Editor Bernard Pacyniak takes notes during a tour of the Rausch Chocolate facility in Peine, Germany in the company of Jürgen Rausch (center), ceo, and Burkhard Eckermann, coo.


In reading this month’s cover feature on Jürgen Rausch, the 2008 recipient of the European Candy Kettle Club award, there’s an anecdote about the chocolatier and chief executive that didn’t make it into the article.

Sometimes, editing to fit can be a cruel process. Luckily, I have this page to relate a story that Rausch told me when I was visiting with him and his team in Peine, Germany.

As one of the pioneers and proponents of fine-flavored cocoas, Rausch has visited many farms and plantations during the past 10 years. In doing so, he – together with Biki Khurana,  the man responsible at Rausch for ensuring adequate supply of fine-flavored cocoa beans  – has seen the good, bad and the ugly of cocoa growing practices throughout the world.

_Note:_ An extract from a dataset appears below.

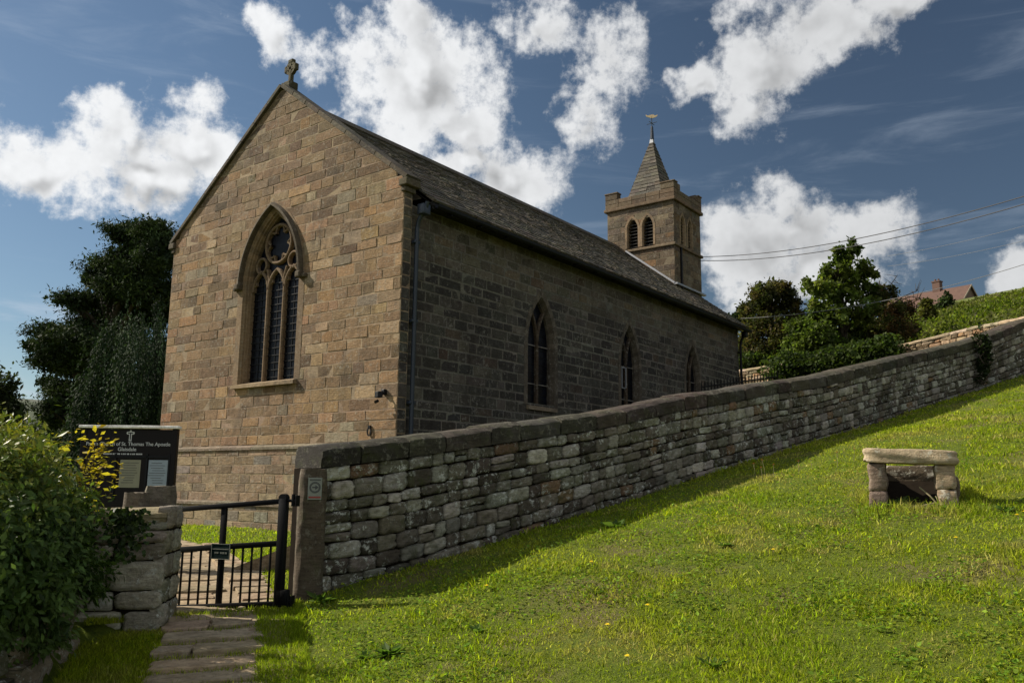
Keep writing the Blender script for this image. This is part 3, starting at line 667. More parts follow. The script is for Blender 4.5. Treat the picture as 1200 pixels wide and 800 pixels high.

There’s one story that he and Khurana shared with me that I have to relate–a bittersweet tale that will hopefully have a happy ending. Upon visiting some old plantations in Sri Lanka about two years ago, plantations that had trees ranging between 50 to 80 years old, the two cocoa experts came across an unusual practice at that location: the farmers would literally wash cocoa beans to make them lighter.

As Rausch explained, because the market for Java beans, which are lighter in color, paid more money, the farmers would cut open the pods and thoroughly rinse the pulp from the beans before allowing them to dry.

In doing so, the farmers scrubbed out the 1,000 or so flavor notes that are released via fermentation. When Rausch asked the farmers whether they ever fermented the beans, using boxes perhaps, an elderly woman came forward and said, yes, she remembered the boxes.

When Rausch asked her whether they were still around, the woman replied yes. But as she explained, they were primarily used to store bicycles today.

Both Khurana and Rausch later went to the local chocolate manufacturer to see what kind of products were being produced from these beans.

“It was essentially a sugar bar,” says Rausch. “Yes, they used cocoa beans, but aside from the color, there wasn’t any flavor.”

In order to preserve the potential from these ancient trees and their fruit, Rausch saw to it that the farmers were re-introduced to past fermentation and drying techniques. “We favor drying of the beans in the sun,” Khurana adds. 

Within a few years, Rausch is hopeful that these practices, coupled with proper pruning and cultivating techniques, will lead to the beans being classified as fine-flavored cocoa beans.

But Sri Lanka represents only one example of many that Rausch and Khurana have experienced in their quest for fine-flavored beans. Cognizant of the growing demand for such flavors, the two are on a mission to not only ensure areas already growing those beans follow best practices, but also to introduce new fine-flavored cocoa bean trees to farms and plantations ripe for such plantings.

Again, as Rausch related, he and Khurana have seen abandoned plantations that were ideal for a rebirth suddenly destroyed because of misplaced government redevelopment projects. Decade-old trees were cut down to put up housing units that easily could have been located elsewhere.

“But that’s life,” acknowledges Rausch. It’s a complex weave of triumphs and tragedies.

Alarmed at the fact that the International Cocoa Organization has reported that fine-flavored cocoa production has dropped from 5.3% to 4.8%, Rausch and Khurana are committed to ensuring that future generations will be able to enjoy the same wonderful flavor notes prevalent in these beans as we currently do. To say they’re on a “mission from God,” as the infamous Blues Brothers asserted, might be a bit presumptuous, but I certainly wish them success.